> **Aim**
Where a line in the listing below contains the word "Blender", copy that line.

[Rows from a 3D scene dataset]
|---|
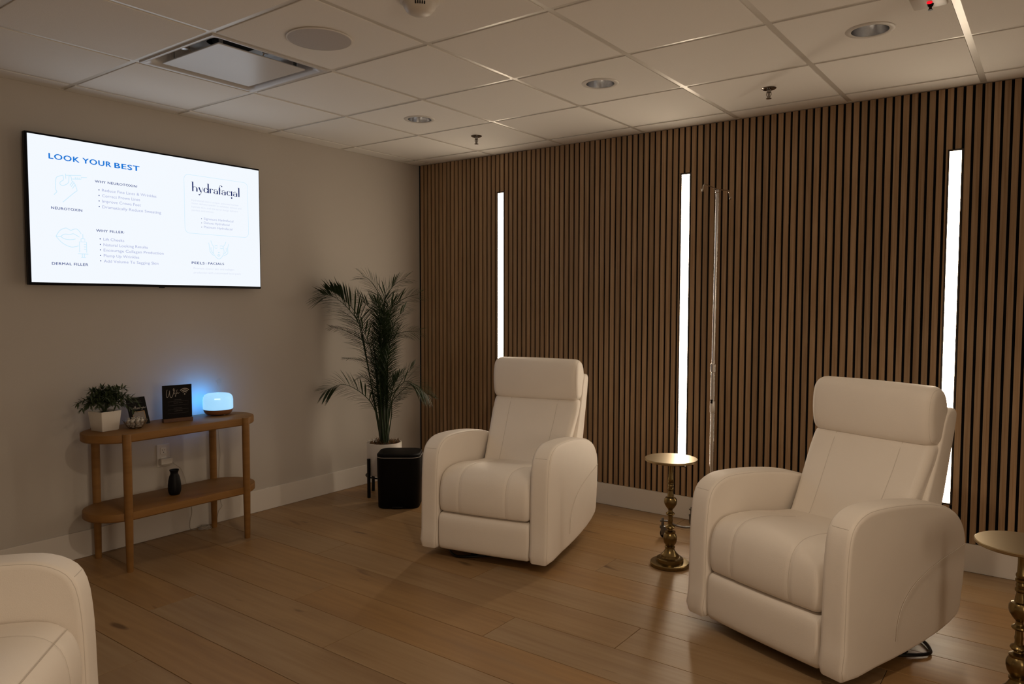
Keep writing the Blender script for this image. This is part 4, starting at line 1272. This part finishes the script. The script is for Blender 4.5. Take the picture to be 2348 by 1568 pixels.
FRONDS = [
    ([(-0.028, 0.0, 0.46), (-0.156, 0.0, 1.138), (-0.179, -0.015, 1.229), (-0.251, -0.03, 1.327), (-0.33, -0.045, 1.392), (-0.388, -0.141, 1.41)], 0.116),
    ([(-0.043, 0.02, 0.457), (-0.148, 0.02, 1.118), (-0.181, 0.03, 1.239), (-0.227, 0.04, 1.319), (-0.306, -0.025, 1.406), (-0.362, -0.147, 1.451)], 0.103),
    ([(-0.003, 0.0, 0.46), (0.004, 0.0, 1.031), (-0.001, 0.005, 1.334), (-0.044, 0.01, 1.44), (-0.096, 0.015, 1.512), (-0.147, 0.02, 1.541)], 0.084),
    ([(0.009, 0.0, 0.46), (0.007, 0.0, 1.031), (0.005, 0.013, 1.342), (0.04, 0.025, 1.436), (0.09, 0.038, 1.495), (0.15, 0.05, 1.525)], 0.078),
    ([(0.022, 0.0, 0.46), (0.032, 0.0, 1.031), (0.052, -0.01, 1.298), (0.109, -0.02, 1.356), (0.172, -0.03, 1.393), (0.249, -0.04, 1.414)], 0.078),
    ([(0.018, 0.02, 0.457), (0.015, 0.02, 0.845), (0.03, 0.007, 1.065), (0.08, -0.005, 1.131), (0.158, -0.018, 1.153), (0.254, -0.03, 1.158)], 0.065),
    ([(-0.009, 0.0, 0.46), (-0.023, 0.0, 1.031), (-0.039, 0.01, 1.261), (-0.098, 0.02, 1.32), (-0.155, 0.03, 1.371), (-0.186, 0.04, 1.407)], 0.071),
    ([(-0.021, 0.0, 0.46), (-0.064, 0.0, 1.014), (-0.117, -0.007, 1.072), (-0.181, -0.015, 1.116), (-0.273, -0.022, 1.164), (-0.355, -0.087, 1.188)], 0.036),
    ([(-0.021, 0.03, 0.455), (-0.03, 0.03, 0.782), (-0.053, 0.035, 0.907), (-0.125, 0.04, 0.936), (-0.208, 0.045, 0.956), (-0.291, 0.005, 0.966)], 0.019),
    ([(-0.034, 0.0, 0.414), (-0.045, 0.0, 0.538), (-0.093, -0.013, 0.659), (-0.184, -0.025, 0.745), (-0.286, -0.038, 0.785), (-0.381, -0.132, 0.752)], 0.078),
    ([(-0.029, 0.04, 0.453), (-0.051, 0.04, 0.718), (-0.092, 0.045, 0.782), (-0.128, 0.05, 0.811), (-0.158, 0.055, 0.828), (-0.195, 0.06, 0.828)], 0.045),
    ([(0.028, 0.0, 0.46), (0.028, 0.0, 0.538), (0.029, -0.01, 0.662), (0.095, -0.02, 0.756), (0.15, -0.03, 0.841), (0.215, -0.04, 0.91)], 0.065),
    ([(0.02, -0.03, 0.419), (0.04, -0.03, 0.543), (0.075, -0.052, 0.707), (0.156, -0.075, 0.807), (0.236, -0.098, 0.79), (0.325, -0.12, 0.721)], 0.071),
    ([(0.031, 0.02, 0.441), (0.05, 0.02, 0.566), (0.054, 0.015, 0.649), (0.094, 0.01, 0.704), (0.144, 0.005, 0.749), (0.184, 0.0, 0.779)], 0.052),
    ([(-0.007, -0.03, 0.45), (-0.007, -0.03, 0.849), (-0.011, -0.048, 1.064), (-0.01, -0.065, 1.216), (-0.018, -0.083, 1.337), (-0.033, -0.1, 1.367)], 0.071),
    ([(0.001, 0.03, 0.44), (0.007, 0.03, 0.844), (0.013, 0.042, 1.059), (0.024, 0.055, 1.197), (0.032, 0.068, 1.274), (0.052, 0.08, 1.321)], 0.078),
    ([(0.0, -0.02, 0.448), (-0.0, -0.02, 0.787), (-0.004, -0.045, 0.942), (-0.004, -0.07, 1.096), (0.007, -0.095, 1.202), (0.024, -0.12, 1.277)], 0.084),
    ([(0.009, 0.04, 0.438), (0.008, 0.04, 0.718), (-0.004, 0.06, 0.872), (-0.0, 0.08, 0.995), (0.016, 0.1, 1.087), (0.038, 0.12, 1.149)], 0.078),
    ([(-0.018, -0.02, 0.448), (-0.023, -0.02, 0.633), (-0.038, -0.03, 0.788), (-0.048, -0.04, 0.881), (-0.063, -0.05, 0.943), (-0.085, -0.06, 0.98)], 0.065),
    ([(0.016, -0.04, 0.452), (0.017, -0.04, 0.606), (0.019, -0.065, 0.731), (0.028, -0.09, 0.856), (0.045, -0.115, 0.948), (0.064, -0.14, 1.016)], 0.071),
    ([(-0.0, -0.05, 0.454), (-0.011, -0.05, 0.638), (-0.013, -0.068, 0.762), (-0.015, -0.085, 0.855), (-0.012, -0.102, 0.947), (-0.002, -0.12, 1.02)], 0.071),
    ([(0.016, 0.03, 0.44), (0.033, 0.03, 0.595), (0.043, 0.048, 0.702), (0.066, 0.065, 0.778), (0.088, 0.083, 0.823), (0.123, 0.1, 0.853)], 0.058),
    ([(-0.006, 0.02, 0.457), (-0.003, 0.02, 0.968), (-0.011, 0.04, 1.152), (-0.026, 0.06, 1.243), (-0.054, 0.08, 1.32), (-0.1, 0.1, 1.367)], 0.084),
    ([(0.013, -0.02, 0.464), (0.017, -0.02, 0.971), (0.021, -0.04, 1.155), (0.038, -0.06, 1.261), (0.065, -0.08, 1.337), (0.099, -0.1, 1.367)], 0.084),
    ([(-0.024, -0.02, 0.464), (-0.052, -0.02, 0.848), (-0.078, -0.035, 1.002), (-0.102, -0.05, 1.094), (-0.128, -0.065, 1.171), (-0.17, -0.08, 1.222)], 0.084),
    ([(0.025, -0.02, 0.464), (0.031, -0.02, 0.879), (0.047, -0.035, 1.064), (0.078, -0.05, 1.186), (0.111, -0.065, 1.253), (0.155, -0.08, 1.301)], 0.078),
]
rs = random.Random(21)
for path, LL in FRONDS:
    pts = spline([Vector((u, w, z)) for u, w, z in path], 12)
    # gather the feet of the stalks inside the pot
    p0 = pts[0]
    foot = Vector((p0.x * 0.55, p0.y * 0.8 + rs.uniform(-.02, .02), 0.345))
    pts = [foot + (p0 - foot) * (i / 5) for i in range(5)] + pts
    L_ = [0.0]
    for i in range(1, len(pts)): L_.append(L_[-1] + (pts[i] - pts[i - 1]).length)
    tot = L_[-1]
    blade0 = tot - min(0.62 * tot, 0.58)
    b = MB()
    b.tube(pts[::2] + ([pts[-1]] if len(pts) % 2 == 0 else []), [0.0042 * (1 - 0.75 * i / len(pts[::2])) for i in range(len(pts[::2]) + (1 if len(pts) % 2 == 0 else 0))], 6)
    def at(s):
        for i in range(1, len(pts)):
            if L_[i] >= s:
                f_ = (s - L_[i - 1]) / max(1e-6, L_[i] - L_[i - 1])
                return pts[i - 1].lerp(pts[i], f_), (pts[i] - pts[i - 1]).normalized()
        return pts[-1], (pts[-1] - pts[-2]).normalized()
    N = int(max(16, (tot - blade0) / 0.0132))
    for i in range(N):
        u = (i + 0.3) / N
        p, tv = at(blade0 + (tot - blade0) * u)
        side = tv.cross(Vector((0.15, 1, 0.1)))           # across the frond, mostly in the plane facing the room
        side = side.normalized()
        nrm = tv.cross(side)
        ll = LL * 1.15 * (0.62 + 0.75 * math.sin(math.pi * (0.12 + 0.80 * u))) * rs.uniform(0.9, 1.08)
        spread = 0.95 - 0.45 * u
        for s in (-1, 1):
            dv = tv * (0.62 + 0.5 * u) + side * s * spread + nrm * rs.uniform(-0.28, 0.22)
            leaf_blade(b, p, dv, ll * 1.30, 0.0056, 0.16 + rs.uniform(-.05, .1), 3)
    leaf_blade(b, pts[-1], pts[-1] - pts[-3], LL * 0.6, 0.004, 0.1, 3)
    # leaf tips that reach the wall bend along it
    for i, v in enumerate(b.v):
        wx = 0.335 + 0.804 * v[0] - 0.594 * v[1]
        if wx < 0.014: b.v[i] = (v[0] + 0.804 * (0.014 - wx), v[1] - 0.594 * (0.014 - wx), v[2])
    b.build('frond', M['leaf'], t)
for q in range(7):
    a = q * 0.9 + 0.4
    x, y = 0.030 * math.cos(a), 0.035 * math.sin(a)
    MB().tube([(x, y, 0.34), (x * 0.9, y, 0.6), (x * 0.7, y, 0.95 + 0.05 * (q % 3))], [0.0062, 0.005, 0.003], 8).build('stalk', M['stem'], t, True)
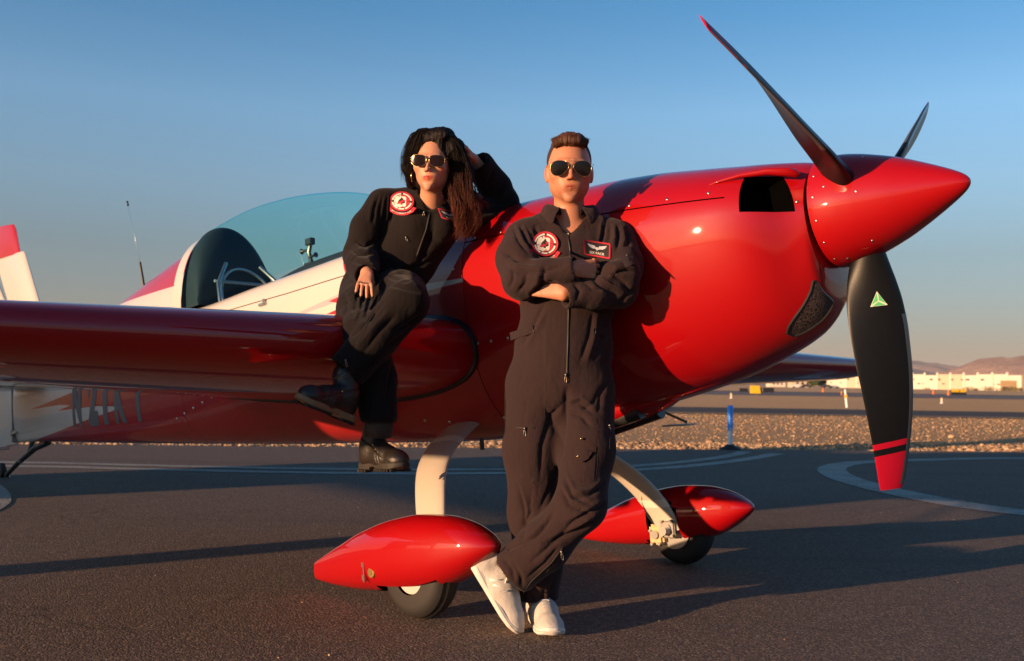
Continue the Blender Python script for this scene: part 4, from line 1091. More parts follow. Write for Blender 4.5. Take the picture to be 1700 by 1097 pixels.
|---|
> **Solution**
Keep writing the Blender script for this image. This is part 4, starting at line 1272. This part finishes the script. The script is for Blender 4.5. Take the picture to be 2348 by 1568 pixels.
Continue the Blender Python script for this scene: part 4, from line 1091. More parts follow. Write for Blender 4.5. Take the picture to be 1700 by 1097 pixels.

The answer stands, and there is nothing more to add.